In the summer of 535, eighteen months later, Justinian began the great war against the Goths, the opportunity for which was offered him by the murder of Amalasuntha, and the result of which was to be the re-establishment of the empire in Italy. Rightly understood the true service of Theodoric—and it was a real and a precious service—was that the thirty years of settled government and peace which he had given Italy had prepared the way for the reconquest.

That reconquest occupied five years. It was begun with an attack upon Sicily and proceeded northward by way of Naples and Rome to Ravenna, with the fall of which it was achieved. From a purely strategical point of view Belisarius was wrong to attack Sicily first and to carry the campaign from south to north; he should have attacked Ravenna first, and from the sea, and thus possessed himself of the key of Italy, and this especially as his base was Constantinople. But politically he was absolutely right. Sicily was almost empty of Gothic troops and the provincials were eagerly Catholic and only too willing to make a real part of the Roman empire. Thus the campaign opened with surrender after surrender, was indeed almost a procession; only Palermo offered resistance, and this because it was held by a garrison of Goths; but before the end of 535 the whole island was once more subject to the empire.

Early in 536 a rebellion in Africa, which proved to be little more than a mutiny in Carthage, took Belisarius away; but he was back in Sicily before the end of the spring, and in the early summer was marching through southern Italy almost unresisted, welcomed everywhere with joy and thanksgiving till he came to the fortress of Naples, which was held by a Gothic garrison. Here the people wished to welcome him and surrender the city, but were prevented by the garrison, which, however, was soon cleverly outwitted and taken prisoner, and by the end of November all southern Italy was in Belisarius' hands.

The fall of Naples brought Theodahad to the ground. The Goths deposed him and raised upon their shields Vitiges the soldier. As for Theodahad he was overtaken on the road to Ravenna, whither he was flying, and his throat was cut as he lay on the pavement of the way, "as a priest cuts the throat of his victim."

If Theodahad was a villain as well as a fool, perhaps Vitiges was only the latter. At any rate, he is generally considered to have acted with criminal folly, when, as the first act of his reign, he abandoned Rome and fell back upon Ravenna, determined to make his great defence in northern Italy. But I think, if we consider the position more closely, we shall see that Vitiges was not such a fool as he looks. He had seen the two great fortresses of Palermo and Naples fall, and mainly for the same reason, the fact that the whole of their populations except the Gothic garrisons were eagerly on the side of the enemy. The situation of Rome, its great size, made it difficult to defend except with a very great army, and this would become a hundred times more difficult, if not impossible, if the population were to side with the attack. Yet not only was that already certain, but the sympathies of the citizens there might be expected to be even more passionately Roman than others had been elsewhere; for Rome was the capital of Catholicism, the throne of the Church, the seat of Peter. The Goth had to face the fact that, while he was perhaps hardly holding his own in Rome, Belisarius might stealthily pass on to overthrow the Gothic citadel at Ravenna. He had to ask himself whether he could expect to defend both Rome and Ravenna, for if Ravenna were to fall the whole kingdom was lost, since now, not less but rather more than before, Ravenna was the key to Italy.
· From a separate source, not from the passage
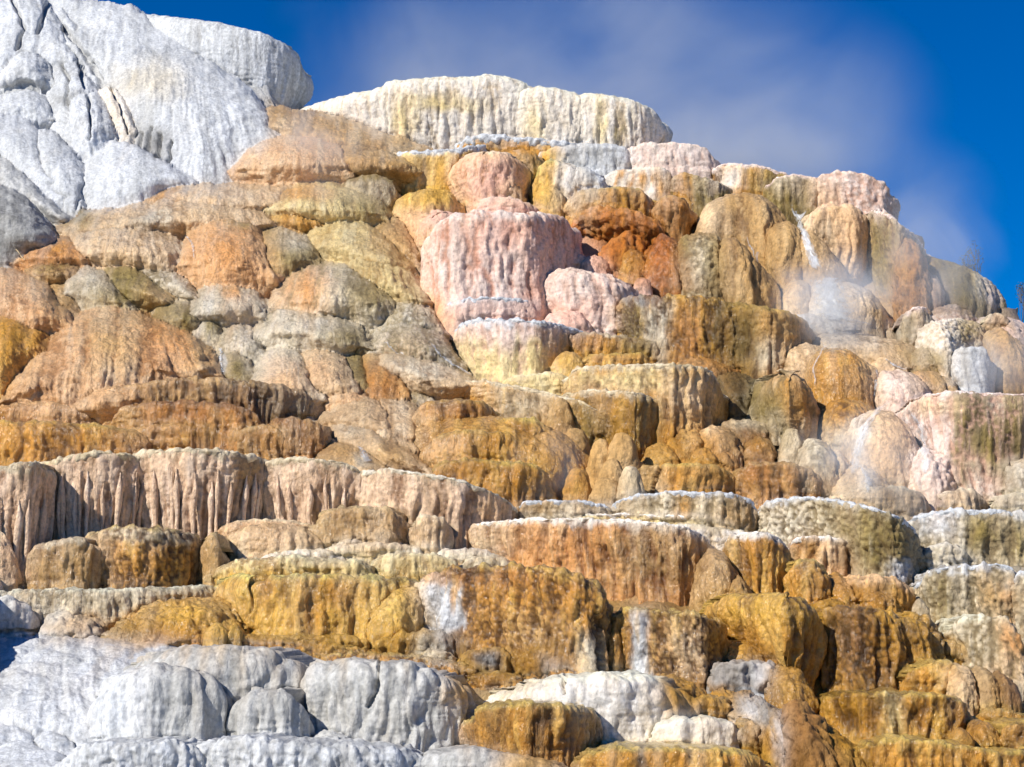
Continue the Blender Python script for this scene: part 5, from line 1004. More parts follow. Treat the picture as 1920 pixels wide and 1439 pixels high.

There is this also; Justinian had in the summer of 535 despatched two armies from Constantinople. One of these was that which Belisarius had disembarked in Sicily, and which till now had been so uniformly and so easily victorious. The other under Mundus had entered Dalmatia which it had completely wrested from the Goths by the middle of 536. It is probable that Vitiges expected to be attacked in the rear and from the north by this victorious army. If that should fall upon Ravenna while the Gothic strength was engaged in the defence of Rome, what would be the fate of that principal city, and with that lost, what would become of him in the Catholic capital?

Of course Vitiges ought to have met the imperial army in the field and given battle. That was the true solution. But no Gothic army ever dared to face Belisarius in the open, for though the Goths enormously outnumbered his small force of some 8000 men, they feared him as the possessor of a superior arm in the Hippotoxotai, mounted troops armed with the bow, and above all they feared his genius.

But Vitiges was no fool; his cause was hopeless from the first. He abandoned Rome and fell back upon Ravenna, because that was the best thing to be done in the circumstances in which he found himself. Among these must be reckoned the newness of his authority and the necessity of consolidating it by a marriage with a princess of the blood of Theodoric. As it happened, this retreat enabled him to prolong a war that at first looked like coming to an end in a few months for four more years.